# Requirement
Every line from the one with "Generate a Blender" to the one with "S = bpy.context.scene;", including those two, is to be copied exactly; all other lines of the entries below are left out.

# Source material
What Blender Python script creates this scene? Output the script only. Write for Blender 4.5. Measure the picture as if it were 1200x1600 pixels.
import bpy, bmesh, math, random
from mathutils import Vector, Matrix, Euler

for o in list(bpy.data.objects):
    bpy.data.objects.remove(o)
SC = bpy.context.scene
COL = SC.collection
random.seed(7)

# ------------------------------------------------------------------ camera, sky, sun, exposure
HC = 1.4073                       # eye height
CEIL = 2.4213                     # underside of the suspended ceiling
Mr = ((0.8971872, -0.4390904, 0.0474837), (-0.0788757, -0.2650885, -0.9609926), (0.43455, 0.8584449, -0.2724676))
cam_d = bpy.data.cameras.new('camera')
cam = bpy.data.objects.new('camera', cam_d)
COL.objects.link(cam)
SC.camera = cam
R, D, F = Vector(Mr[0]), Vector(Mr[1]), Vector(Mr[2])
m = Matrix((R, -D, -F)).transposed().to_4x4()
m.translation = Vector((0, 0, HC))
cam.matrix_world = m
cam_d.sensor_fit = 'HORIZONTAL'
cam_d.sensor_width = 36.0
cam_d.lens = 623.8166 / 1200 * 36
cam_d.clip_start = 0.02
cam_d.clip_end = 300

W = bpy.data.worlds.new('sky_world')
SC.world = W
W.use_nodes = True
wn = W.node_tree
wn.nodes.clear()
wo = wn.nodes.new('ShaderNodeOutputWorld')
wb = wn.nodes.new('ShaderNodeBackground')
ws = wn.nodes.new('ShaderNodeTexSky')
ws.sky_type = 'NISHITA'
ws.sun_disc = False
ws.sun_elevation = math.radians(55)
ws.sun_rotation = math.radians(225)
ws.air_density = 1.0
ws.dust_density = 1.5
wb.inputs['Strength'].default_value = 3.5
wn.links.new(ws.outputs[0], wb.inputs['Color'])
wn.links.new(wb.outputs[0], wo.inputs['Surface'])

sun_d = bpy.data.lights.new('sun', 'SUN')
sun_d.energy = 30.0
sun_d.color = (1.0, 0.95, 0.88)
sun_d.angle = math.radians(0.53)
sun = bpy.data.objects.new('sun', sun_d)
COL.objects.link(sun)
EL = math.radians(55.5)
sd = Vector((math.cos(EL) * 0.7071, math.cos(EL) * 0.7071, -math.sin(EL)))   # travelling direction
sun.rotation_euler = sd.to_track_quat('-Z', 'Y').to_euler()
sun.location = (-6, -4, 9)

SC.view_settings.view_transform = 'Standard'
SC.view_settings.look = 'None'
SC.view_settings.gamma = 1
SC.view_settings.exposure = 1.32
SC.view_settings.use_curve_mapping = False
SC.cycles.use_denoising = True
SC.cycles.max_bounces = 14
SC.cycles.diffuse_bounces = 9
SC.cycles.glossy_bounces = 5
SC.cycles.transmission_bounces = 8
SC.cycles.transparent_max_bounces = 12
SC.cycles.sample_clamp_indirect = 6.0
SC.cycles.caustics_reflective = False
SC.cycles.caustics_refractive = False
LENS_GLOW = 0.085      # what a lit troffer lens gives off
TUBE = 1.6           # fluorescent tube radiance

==

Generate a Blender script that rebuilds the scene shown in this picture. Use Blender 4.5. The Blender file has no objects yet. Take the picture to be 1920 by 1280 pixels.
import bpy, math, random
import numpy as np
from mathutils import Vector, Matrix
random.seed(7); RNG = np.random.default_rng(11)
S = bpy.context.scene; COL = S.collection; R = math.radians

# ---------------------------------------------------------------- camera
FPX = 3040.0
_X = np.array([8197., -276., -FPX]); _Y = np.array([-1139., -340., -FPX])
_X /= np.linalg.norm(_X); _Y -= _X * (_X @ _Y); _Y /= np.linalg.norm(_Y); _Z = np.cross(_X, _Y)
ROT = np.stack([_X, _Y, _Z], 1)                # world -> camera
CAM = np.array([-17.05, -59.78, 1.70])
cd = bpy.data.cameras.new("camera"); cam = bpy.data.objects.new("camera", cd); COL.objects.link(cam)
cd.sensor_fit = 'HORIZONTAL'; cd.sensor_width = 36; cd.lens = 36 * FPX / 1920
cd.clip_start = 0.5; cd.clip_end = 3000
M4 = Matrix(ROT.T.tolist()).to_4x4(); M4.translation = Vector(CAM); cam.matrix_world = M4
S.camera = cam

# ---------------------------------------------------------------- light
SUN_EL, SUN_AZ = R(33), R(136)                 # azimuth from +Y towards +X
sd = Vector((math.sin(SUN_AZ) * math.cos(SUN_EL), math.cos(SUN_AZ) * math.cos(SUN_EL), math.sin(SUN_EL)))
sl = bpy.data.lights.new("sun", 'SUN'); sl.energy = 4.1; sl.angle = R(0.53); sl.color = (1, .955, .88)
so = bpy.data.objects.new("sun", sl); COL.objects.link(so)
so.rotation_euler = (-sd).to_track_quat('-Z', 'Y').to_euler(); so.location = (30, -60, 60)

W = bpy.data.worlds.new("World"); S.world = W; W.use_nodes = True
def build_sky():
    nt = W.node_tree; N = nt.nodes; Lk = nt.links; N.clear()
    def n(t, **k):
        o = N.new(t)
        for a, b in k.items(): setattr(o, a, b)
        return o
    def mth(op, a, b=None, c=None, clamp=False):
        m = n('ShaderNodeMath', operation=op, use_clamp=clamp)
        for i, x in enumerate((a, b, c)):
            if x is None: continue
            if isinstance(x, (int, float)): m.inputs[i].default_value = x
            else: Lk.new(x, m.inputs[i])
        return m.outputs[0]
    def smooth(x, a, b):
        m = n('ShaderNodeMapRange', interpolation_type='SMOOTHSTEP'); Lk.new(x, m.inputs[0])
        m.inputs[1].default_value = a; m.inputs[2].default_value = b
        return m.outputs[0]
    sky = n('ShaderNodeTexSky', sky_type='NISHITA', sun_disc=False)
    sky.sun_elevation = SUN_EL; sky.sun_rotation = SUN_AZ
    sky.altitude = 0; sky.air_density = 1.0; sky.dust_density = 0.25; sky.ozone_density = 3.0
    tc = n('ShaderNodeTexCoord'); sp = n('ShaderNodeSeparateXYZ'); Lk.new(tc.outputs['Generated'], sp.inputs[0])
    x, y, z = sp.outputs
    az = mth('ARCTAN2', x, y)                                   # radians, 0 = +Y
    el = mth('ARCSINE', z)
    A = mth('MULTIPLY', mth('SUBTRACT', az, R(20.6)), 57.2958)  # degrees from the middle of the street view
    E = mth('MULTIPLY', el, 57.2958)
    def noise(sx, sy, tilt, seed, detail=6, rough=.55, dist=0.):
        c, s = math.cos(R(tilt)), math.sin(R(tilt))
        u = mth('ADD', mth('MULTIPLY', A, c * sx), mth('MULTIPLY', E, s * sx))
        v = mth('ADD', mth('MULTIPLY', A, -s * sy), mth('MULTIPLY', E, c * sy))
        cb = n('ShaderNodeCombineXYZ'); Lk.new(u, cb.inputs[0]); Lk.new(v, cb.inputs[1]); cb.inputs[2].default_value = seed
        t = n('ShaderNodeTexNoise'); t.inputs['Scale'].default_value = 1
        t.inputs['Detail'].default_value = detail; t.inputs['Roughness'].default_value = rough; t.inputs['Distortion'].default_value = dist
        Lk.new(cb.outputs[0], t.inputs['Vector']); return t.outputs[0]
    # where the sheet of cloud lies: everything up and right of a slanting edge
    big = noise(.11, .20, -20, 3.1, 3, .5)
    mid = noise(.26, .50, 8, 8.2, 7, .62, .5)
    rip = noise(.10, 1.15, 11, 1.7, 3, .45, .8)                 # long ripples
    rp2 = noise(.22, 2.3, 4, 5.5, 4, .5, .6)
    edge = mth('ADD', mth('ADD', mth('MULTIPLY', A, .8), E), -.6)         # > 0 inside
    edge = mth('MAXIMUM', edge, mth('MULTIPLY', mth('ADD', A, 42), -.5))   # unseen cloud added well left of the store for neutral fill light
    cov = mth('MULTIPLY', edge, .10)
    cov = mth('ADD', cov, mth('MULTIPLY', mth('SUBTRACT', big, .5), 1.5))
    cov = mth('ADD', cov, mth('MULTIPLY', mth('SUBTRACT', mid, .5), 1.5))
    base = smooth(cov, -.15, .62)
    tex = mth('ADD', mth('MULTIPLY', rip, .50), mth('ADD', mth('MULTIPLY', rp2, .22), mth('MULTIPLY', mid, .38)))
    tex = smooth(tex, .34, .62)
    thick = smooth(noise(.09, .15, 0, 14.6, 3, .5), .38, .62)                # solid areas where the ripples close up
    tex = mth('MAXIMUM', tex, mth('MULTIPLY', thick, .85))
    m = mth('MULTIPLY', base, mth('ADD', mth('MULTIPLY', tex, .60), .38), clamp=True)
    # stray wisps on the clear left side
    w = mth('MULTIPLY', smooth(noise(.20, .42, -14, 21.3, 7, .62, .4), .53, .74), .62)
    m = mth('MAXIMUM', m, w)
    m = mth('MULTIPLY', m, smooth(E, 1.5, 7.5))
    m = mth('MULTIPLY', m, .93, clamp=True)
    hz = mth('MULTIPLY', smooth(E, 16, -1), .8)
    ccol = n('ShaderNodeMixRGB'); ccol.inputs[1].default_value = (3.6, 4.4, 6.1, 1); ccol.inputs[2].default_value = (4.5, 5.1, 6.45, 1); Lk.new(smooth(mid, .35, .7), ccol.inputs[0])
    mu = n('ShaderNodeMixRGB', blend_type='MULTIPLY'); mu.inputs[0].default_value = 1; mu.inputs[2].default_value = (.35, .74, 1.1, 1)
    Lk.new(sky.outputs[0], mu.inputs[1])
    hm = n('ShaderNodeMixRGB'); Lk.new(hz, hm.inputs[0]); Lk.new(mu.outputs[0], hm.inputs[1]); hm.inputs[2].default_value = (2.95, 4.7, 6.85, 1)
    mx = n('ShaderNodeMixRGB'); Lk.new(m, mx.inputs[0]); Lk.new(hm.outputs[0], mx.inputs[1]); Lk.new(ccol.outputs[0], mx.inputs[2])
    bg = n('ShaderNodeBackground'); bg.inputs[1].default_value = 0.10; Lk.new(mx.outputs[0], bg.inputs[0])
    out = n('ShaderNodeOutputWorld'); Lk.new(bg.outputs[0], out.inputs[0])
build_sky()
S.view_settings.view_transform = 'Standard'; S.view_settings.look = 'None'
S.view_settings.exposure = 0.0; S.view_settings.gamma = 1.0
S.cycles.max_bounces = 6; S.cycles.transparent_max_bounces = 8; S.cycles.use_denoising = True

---

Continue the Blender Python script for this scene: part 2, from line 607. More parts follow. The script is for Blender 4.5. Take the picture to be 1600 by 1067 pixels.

# Exercise response
Generate a Blender script that rebuilds the scene shown in this picture. Use Blender 4.5. The Blender file has no objects yet. Take the picture to be 1920 by 1280 pixels.
import bpy, math, random
import numpy as np
from mathutils import Vector, Matrix
random.seed(7); RNG = np.random.default_rng(11)
S = bpy.context.scene; COL = S.collection; R = math.radians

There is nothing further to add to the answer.